— begin Data —

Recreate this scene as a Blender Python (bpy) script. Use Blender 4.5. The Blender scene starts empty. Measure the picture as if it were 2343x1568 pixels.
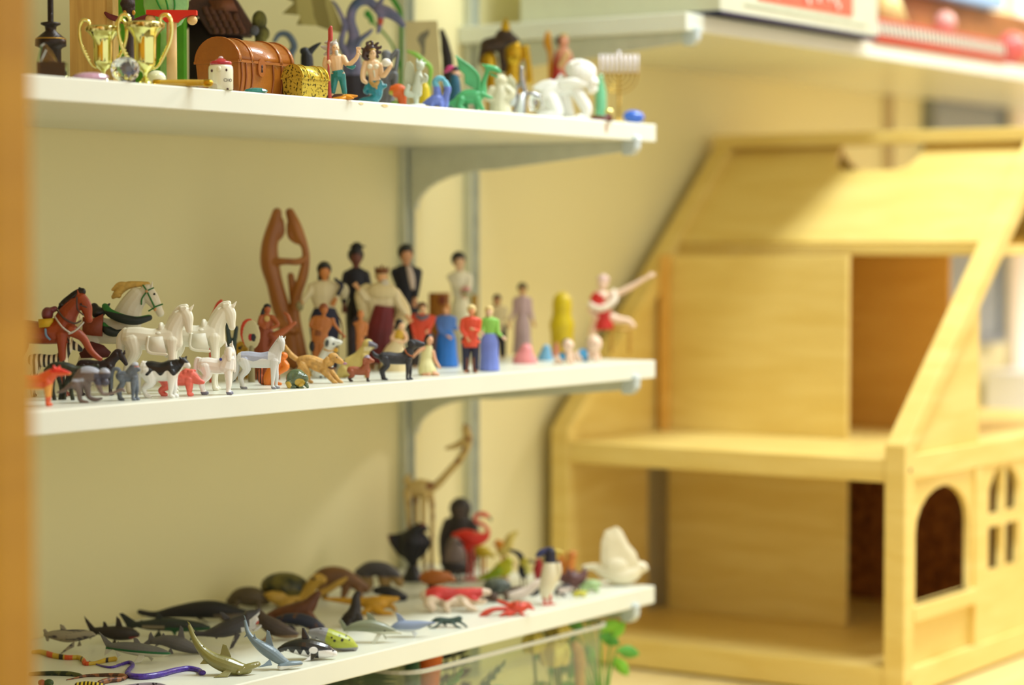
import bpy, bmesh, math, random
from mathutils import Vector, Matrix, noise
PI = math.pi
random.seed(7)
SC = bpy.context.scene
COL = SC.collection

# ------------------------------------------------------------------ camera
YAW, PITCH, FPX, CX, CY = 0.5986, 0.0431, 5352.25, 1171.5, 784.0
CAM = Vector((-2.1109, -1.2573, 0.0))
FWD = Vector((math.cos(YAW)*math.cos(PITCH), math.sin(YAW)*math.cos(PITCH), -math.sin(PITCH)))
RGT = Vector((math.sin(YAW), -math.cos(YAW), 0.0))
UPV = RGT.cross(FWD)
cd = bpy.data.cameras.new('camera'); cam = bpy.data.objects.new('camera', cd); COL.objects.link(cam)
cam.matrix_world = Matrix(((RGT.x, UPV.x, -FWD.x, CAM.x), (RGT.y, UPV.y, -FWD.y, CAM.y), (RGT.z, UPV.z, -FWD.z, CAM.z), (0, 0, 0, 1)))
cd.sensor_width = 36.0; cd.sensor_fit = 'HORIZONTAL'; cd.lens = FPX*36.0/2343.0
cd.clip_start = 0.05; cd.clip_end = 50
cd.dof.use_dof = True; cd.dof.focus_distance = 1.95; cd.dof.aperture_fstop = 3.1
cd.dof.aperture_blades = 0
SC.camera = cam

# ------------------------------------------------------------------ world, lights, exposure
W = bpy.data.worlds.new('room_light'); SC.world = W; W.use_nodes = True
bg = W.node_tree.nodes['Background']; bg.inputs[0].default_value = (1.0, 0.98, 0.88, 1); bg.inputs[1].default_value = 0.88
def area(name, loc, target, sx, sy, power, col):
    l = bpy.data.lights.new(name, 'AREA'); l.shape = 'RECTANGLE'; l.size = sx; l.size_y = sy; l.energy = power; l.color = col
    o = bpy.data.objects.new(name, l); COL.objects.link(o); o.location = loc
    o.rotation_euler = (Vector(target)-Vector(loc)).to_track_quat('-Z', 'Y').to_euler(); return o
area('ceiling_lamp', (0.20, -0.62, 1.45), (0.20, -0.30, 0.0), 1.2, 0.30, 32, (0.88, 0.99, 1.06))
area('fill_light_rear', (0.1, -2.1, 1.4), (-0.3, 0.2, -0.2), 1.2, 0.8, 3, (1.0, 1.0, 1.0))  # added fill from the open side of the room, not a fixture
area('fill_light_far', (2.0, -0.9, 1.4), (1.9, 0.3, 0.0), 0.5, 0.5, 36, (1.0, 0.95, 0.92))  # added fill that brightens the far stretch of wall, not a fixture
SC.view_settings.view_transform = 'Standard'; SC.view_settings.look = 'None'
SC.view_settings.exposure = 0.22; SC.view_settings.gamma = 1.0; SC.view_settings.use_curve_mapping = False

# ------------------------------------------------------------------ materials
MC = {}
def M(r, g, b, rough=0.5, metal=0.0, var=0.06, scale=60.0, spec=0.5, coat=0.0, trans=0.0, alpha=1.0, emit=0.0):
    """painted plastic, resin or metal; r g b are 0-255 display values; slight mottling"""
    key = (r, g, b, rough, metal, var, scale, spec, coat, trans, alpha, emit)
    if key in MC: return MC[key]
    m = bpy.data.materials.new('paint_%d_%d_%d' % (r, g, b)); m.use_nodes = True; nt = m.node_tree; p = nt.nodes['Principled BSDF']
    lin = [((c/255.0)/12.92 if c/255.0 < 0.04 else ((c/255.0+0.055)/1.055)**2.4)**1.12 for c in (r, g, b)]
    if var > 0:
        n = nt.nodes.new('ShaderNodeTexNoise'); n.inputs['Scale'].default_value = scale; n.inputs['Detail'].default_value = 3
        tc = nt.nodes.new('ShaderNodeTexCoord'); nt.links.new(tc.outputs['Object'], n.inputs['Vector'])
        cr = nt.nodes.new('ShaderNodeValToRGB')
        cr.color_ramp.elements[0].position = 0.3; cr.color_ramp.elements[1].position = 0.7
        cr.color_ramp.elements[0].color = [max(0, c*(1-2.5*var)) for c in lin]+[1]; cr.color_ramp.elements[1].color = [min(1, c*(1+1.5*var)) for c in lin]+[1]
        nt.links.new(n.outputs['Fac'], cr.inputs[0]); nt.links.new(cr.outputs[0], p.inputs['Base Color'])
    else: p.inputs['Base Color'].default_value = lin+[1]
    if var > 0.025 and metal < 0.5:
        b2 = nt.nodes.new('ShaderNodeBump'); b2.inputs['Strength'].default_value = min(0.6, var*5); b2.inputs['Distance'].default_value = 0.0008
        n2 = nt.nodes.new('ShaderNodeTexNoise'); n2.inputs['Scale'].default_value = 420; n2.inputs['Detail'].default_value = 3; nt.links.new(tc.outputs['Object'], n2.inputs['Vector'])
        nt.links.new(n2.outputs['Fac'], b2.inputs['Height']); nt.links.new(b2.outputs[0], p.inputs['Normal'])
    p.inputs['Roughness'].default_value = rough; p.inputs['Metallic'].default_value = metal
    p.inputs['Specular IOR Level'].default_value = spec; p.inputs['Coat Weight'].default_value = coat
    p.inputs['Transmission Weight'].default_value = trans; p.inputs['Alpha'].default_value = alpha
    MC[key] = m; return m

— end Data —

[Your objective]: Output exactly the span of lines from the top of the listing through the line holding "COL = SC.collection", and leave every picture out.

[Answer]:
Recreate this scene as a Blender Python (bpy) script. Use Blender 4.5. The Blender scene starts empty. Measure the picture as if it were 2343x1568 pixels.
import bpy, bmesh, math, random
from mathutils import Vector, Matrix, noise
PI = math.pi
random.seed(7)
SC = bpy.context.scene
COL = SC.collection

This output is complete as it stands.